__Goal__: Will you output the entries below exactly, skipping every image they contain?

__Task inputs__:

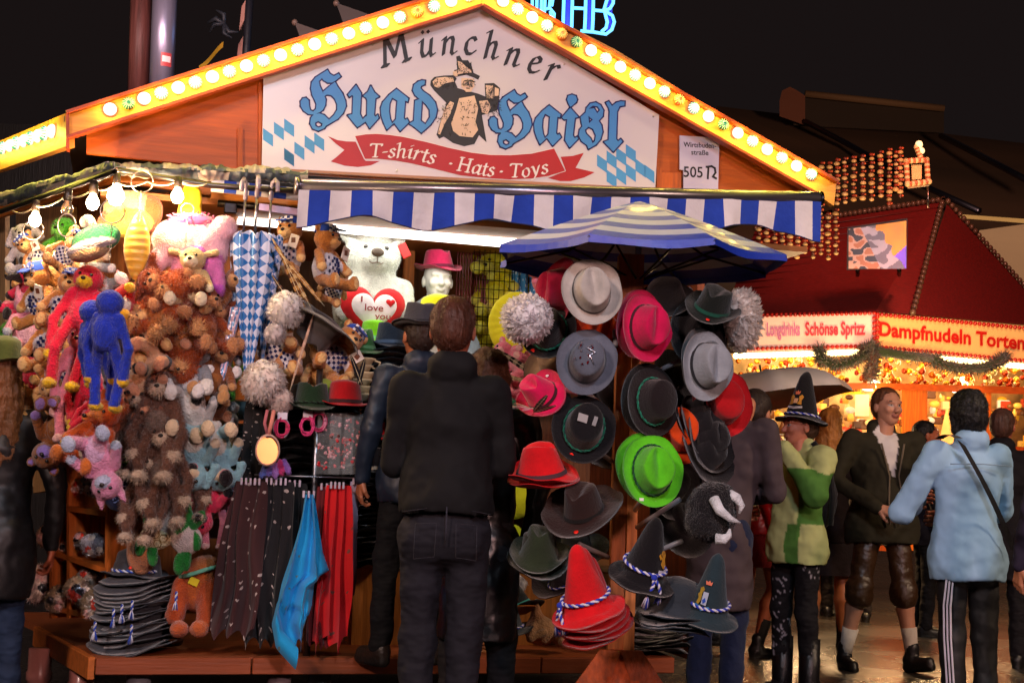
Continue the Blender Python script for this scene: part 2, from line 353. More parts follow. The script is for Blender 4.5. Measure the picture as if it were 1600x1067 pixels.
# side fascia running back to the left along the chamfered corner
WL=Vector((-.28,.956,0)).normalized(); WNi=Vector((.956,.28,0))
def wing(px,py,back=0): # plane through the left corner of the facade, heading back-left (stall-local)
    a=l2w(fl(104,200,-.06)); a.z=0; dirw=(E1*WL.x+E2*WL.y); nrm=Vector((dirw.y,-dirw.x,0)); 
    r=ray(px,py); t=(a+nrm*back-CP).dot(nrm)/r.dot(nrm); p=CP+r*t-FO; return Vector((p.dot(E1),p.dot(E2),p.z))
wn=lambda x,y,th: wing(x,y,0)+WNi*th
g=MB(); g.poly([(-30,233),(103,177),(103,229),(-30,276)],wn,.04,hx('#d8923a')); sp('side_fascia',g,woodh)
g=MB(); g.poly([(103,174),(108,176),(108,232),(103,231)],lambda x,y,th:fl(x,y,-.09)+Vector((0,th,0)),.09,ORED); sp('corner_trim',g,woodm)
# bulbs
glassw=glow((1,.95,.92),.74); glasst=glow((.70,.98,.98),.62)
NBL=[0]
def bulb_obj(name, c, rr, kind, nrm=(0,-1,0), parent=stall):
    M=orient(c,nrm,(0,0,1)).to_3x3()
    mb=MB(); mb.lathe([(rr*.62,0),(rr*.66,.012),(rr*.6,.014)],hx('#d8cfc0'),14,M=Matrix.Translation(c)@M.to_4x4()); base=mb.obj(name,plastic,parent)
    q=MB(); prof=[(0.001,.036),(rr*.45,.034),(rr*.8,.026),(rr,.013),(rr*.9,.004),(rr*.5,0)]
    if kind in('teal','amber'):
        cm=hx('#1f8078') if kind=='teal' else hx('#d88a50'); q.lathe(prof,cm,20,M=Matrix.Translation(c)@M.to_4x4())
        for k in range(14):
            a=2*PI*k/14; d1=M@Vector((math.cos(a),math.sin(a),0)); up=M@Vector((0,0,1)); q.tube([Vector(c)+d1*rr*.3+up*.037,Vector(c)+d1*rr*.75+up*.031,Vector(c)+d1*rr*.97+up*.018],.0016,hx('#bfe8dc') if kind=='teal' else hx('#f6d8a8'),5)
        q.obj('glass_cap',plastic,base)
    else:
        q.lathe(prof,(1,1,1),20,M=Matrix.Translation(c)@M.to_4x4()); q.obj('glass_cap',glassw if kind=='white' else glasst,base)
        NBL[0]+=1
        lamp('bulb_light','POINT',l2w(Vector(c)+Vector(nrm)*.060+Vector((0,0,-.004))),1.0,(1,.80,.10),.018)
        if kind=='mint':
            q=MB()
            for k in range(14):
                a=2*PI*k/14; d1=M@Vector((math.cos(a),math.sin(a),0)); up=M@Vector((0,0,1)); q.tube([Vector(c)+d1*rr*.55+up*.036,Vector(c)+d1*rr*.8+up*.030,Vector(c)+d1*rr*1.04+up*.015],.0028,hx('#2f9894'),5)
            q.obj('cap_rim',plastic,base)
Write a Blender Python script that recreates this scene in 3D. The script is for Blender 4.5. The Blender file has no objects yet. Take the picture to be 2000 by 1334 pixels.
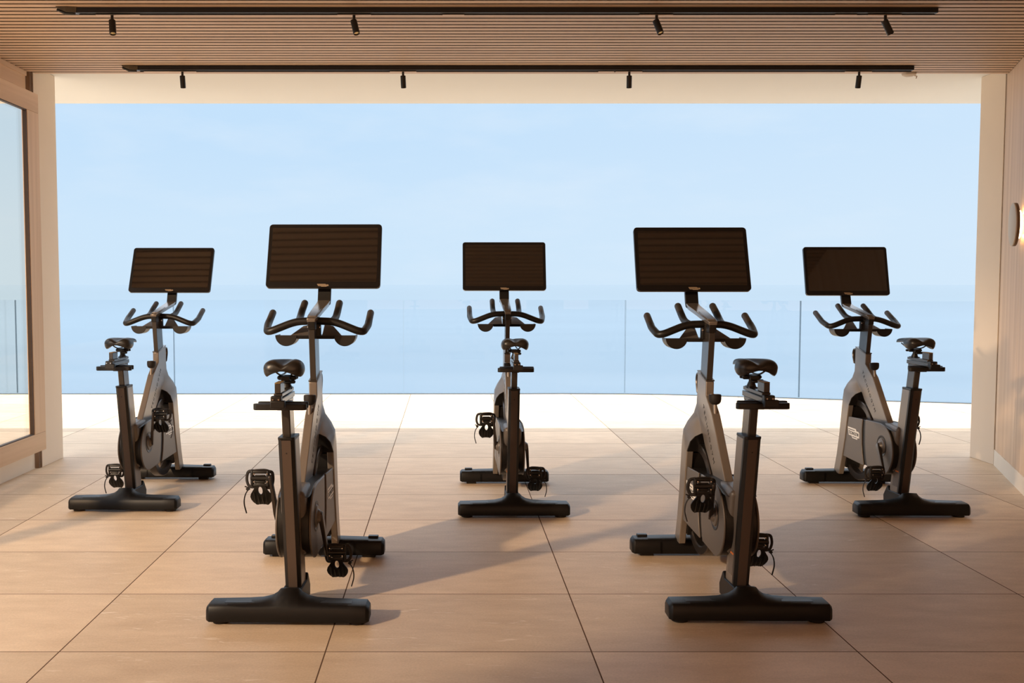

__Output for this task__:
Continue the Blender Python script for this scene: part 2, from line 353. More parts follow. The script is for Blender 4.5. Measure the picture as if it were 1600x1067 pixels.
# side fascia running back to the left along the chamfered corner
WL=Vector((-.28,.956,0)).normalized(); WNi=Vector((.956,.28,0))
def wing(px,py,back=0): # plane through the left corner of the facade, heading back-left (stall-local)
    a=l2w(fl(104,200,-.06)); a.z=0; dirw=(E1*WL.x+E2*WL.y); nrm=Vector((dirw.y,-dirw.x,0)); 
    r=ray(px,py); t=(a+nrm*back-CP).dot(nrm)/r.dot(nrm); p=CP+r*t-FO; return Vector((p.dot(E1),p.dot(E2),p.z))
wn=lambda x,y,th: wing(x,y,0)+WNi*th
g=MB(); g.poly([(-30,233),(103,177),(103,229),(-30,276)],wn,.04,hx('#d8923a')); sp('side_fascia',g,woodh)
g=MB(); g.poly([(103,174),(108,176),(108,232),(103,231)],lambda x,y,th:fl(x,y,-.09)+Vector((0,th,0)),.09,ORED); sp('corner_trim',g,woodm)
# bulbs
glassw=glow((1,.95,.92),.74); glasst=glow((.70,.98,.98),.62)
NBL=[0]
def bulb_obj(name, c, rr, kind, nrm=(0,-1,0), parent=stall):
    M=orient(c,nrm,(0,0,1)).to_3x3()
    mb=MB(); mb.lathe([(rr*.62,0),(rr*.66,.012),(rr*.6,.014)],hx('#d8cfc0'),14,M=Matrix.Translation(c)@M.to_4x4()); base=mb.obj(name,plastic,parent)
    q=MB(); prof=[(0.001,.036),(rr*.45,.034),(rr*.8,.026),(rr,.013),(rr*.9,.004),(rr*.5,0)]
    if kind in('teal','amber'):
        cm=hx('#1f8078') if kind=='teal' else hx('#d88a50'); q.lathe(prof,cm,20,M=Matrix.Translation(c)@M.to_4x4())
        for k in range(14):
            a=2*PI*k/14; d1=M@Vector((math.cos(a),math.sin(a),0)); up=M@Vector((0,0,1)); q.tube([Vector(c)+d1*rr*.3+up*.037,Vector(c)+d1*rr*.75+up*.031,Vector(c)+d1*rr*.97+up*.018],.0016,hx('#bfe8dc') if kind=='teal' else hx('#f6d8a8'),5)
        q.obj('glass_cap',plastic,base)
    else:
        q.lathe(prof,(1,1,1),20,M=Matrix.Translation(c)@M.to_4x4()); q.obj('glass_cap',glassw if kind=='white' else glasst,base)
        NBL[0]+=1
        lamp('bulb_light','POINT',l2w(Vector(c)+Vector(nrm)*.060+Vector((0,0,-.004))),1.0,(1,.80,.10),.018)
        if kind=='mint':
            q=MB()
            for k in range(14):
                a=2*PI*k/14; d1=M@Vector((math.cos(a),math.sin(a),0)); up=M@Vector((0,0,1)); q.tube([Vector(c)+d1*rr*.55+up*.036,Vector(c)+d1*rr*.8+up*.030,Vector(c)+d1*rr*1.04+up*.015],.0028,hx('#2f9894'),5)
            q.obj('cap_rim',plastic,base)
Write a Blender Python script that recreates this scene in 3D. The script is for Blender 4.5. The Blender file has no objects yet. Take the picture to be 2000 by 1334 pixels.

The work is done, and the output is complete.